▶ DIRECTION
Restate the whole of the material. Keep every word, and drop the pictures.

▶ PROVIDED DATA
# # # # #
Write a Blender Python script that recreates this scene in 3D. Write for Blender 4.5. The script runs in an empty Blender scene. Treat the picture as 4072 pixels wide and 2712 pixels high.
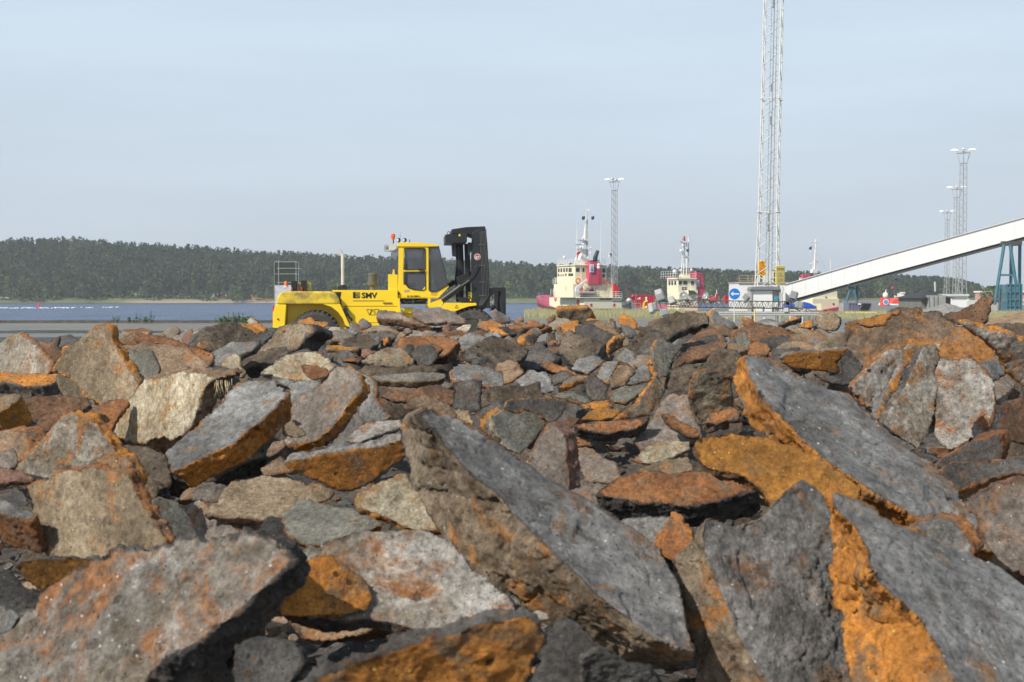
import bpy, bmesh, math, random
import numpy as np
from mathutils import Vector, Matrix
R_ = math.radians
random.seed(7); RNG = np.random.RandomState(7)
sc = bpy.context.scene
COL = sc.collection
# ---------------------------------------------------------------- camera
F = 5655.0; CX, CY, HZ = 2036.0, 1356.0, 1175.0
CAMZ = 2.17
PITCH = math.atan((CY-HZ)/F)
cam_d = bpy.data.cameras.new('camera'); cam = bpy.data.objects.new('camera', cam_d); COL.objects.link(cam)
cam.location = (0, 0, CAMZ); cam.rotation_euler = (math.pi/2-PITCH, 0, 0)
cam_d.sensor_width = 36; cam_d.lens = 36*F/4072
cam_d.clip_start = 0.05; cam_d.clip_end = 8000
cam_d.dof.use_dof = True; cam_d.dof.focus_distance = 8.5; cam_d.dof.aperture_fstop = 18
sc.camera = cam
# ---------------------------------------------------------------- sun, sky, exposure
SUN_EL = R_(40); SUN_AZ = R_(-131)          # azimuth measured from +Y towards +X
sd = Vector((math.sin(SUN_AZ)*math.cos(SUN_EL), math.cos(SUN_AZ)*math.cos(SUN_EL), math.sin(SUN_EL)))
ld = bpy.data.lights.new('sun', 'SUN'); ld.energy = 5.0; ld.angle = R_(0.55); ld.color = (1.0, 0.935, 0.83)
lo = bpy.data.objects.new('sun', ld); COL.objects.link(lo)
lo.rotation_euler = sd.to_track_quat('Z', 'Y').to_euler(); lo.location = (-20, -20, 40)
w = bpy.data.worlds.new('World'); sc.world = w; w.use_nodes = True
nt = w.node_tree; nt.nodes.clear()
def nn(t, typ, **kw):
    n = t.nodes.new(typ)
    for k, v in kw.items(): setattr(n, k, v)
    return n
out = nn(nt, 'ShaderNodeOutputWorld'); bg = nn(nt, 'ShaderNodeBackground'); sky = nn(nt, 'ShaderNodeTexSky')
sky.sky_type = 'NISHITA'; sky.sun_disc = False; sky.sun_elevation = SUN_EL; sky.sun_rotation = SUN_AZ
sky.air_density = 1.0; sky.dust_density = 2.0; sky.ozone_density = 2.0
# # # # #
▶ ANSWER FOR THIS EXERCISE
Write a Blender Python script that recreates this scene in 3D. Write for Blender 4.5. The script runs in an empty Blender scene. Treat the picture as 4072 pixels wide and 2712 pixels high.
import bpy, bmesh, math, random
import numpy as np
from mathutils import Vector, Matrix
R_ = math.radians
random.seed(7); RNG = np.random.RandomState(7)
sc = bpy.context.scene
COL = sc.collection
# ---------------------------------------------------------------- camera
F = 5655.0; CX, CY, HZ = 2036.0, 1356.0, 1175.0
CAMZ = 2.17
PITCH = math.atan((CY-HZ)/F)
cam_d = bpy.data.cameras.new('camera'); cam = bpy.data.objects.new('camera', cam_d); COL.objects.link(cam)
cam.location = (0, 0, CAMZ); cam.rotation_euler = (math.pi/2-PITCH, 0, 0)
cam_d.sensor_width = 36; cam_d.lens = 36*F/4072
cam_d.clip_start = 0.05; cam_d.clip_end = 8000
cam_d.dof.use_dof = True; cam_d.dof.focus_distance = 8.5; cam_d.dof.aperture_fstop = 18
sc.camera = cam
# ---------------------------------------------------------------- sun, sky, exposure
SUN_EL = R_(40); SUN_AZ = R_(-131)          # azimuth measured from +Y towards +X
sd = Vector((math.sin(SUN_AZ)*math.cos(SUN_EL), math.cos(SUN_AZ)*math.cos(SUN_EL), math.sin(SUN_EL)))
ld = bpy.data.lights.new('sun', 'SUN'); ld.energy = 5.0; ld.angle = R_(0.55); ld.color = (1.0, 0.935, 0.83)
lo = bpy.data.objects.new('sun', ld); COL.objects.link(lo)
lo.rotation_euler = sd.to_track_quat('Z', 'Y').to_euler(); lo.location = (-20, -20, 40)
w = bpy.data.worlds.new('World'); sc.world = w; w.use_nodes = True
nt = w.node_tree; nt.nodes.clear()
def nn(t, typ, **kw):
    n = t.nodes.new(typ)
    for k, v in kw.items(): setattr(n, k, v)
    return n
out = nn(nt, 'ShaderNodeOutputWorld'); bg = nn(nt, 'ShaderNodeBackground'); sky = nn(nt, 'ShaderNodeTexSky')
sky.sky_type = 'NISHITA'; sky.sun_disc = False; sky.sun_elevation = SUN_EL; sky.sun_rotation = SUN_AZ
sky.air_density = 1.0; sky.dust_density = 2.0; sky.ozone_density = 2.0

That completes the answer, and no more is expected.